Beats me, just passing that on, the best way to find out....load up some 60 grainers and give it a whrull!


...and please, let us know what you find, I know I could use some accurate, actual data and findings from an end user instead of the nominal BS you'll get from most of the manufacturers...not that Ruger offered or gave BS, because they did not, but...

Rokman
April 18, 2010, 02:09 PM
I tried it in my Ruger MK77II with 60gr. partions with RL 15 and Varget powders and I got marginal results with this slow twist rate. This gun will shot lights-out with any 50-55gr, bullet. I was trying for a small deer load and could tell the bullets were losing stabilization.

Jim Watson
April 18, 2010, 06:46 PM
....the 40gr. weight is what was intended for that twist, we just went through this at the shop, and Ruger will tell you that the heavier bullets were not around when they(Ruger) decided on the 14 twist....

This would have been news to Jerry Gebby and J. Bushnell Smith about 75 years ago.
They thought a 14 twist was about right for 50 - 55 grain bullets in a .250 Savage case necked down to .224". MY Ruger is most accurate with 52 gr SMKs, which falls right in there.

About all .22 centerfires from .218 Bee up had 14 twist barrels for decades until the Army stirred things up with the second lot of M16s. Standard bullet weights ran from 46 to 55 grains, in proportion to case capacity; except for the .220 Swift which got a 48 grain bullet so they could pump the velocity up to 4000 fps..

Jefferson Herb
April 18, 2010, 08:28 PM
I use 39 gr h380 with 60 partin rem 700 1-14 twist,works for me.62 gr ss109?not a chance in %*(#.

TexasPatriot.308
April 19, 2010, 02:10 AM
I put a Weaver Grand Slam 3.5 x 10 x 50 on it Sat., bore sightd and am gonna sight it in monday morning with 55 grain Hornady and then give a report, then try some 60 gr. partition later. the Grand Slam is awesome, changed my mind from the Leupold I was gonna put on it. Art, I was chairman of the Watermelon Thump Beer Garden for years til last year. I remember an Ellerene Stair down by the golf course and a Patti Stair, must be your kin folk, good people, havent seen em in yeaers. good to talk to ya.

Offfhand
April 20, 2010, 08:04 PM
Post from above:

"It 'may' stabilize 'some' of the heavier bullets but....the 40gr. weight is what was intended for that twist, we just went through this at the shop, and Ruger will tell you that the heavier bullets were not around when they(Ruger) decided on the 14 twist...."

Want to be polite without laughing, but have to ask, were 40 grain loads around then either?

Uncle Mike
April 20, 2010, 08:39 PM
Want to be polite without laughing, but have to ask, were 40 grain loads around then either?
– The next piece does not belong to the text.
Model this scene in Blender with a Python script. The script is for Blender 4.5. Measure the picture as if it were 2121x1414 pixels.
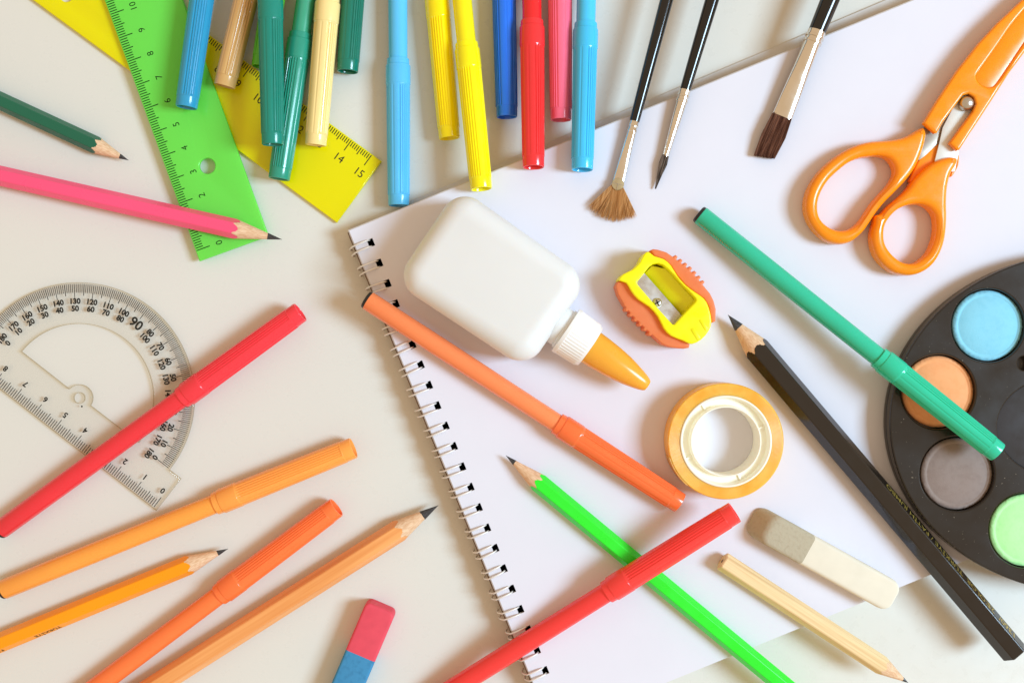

Don't shoot the messenger, this....this is why I refer to it as BS from the manufacturer.

I don't really know IF 40 grainers were around way back then, maybe in experimental stuff that never made it to the shops, or maybe tried and not liked, so forgotten...I can't tell you, but the question comes up now and again and we'll be happy to call the manufacturer, while the customer listens and put the question to them!

It seems that ,IF the twist (1/14") WAS made specifically for the 40 grain bullets...the 40 grain bullets would have been around and available, right? like I said manufacturer BS!

NCsmitty
April 20, 2010, 10:20 PM
When the 22-250 was introduced by Remington in 1965, it had the 1in14" twist and the factory loads were 50gr and 55gr bullets. The lighter and heavier factory loads came much later.
The 40gr-45gr bullets were relegated to the smaller cases like the hornet and Bee in factory loads at that time.



NCsmitty

fireman 9731
April 21, 2010, 12:21 AM
My 22-250 prefers bullets lighter than 55grs. It will shoot them about 1-2MOA while sub 55grs bullets are almost all sub MOA.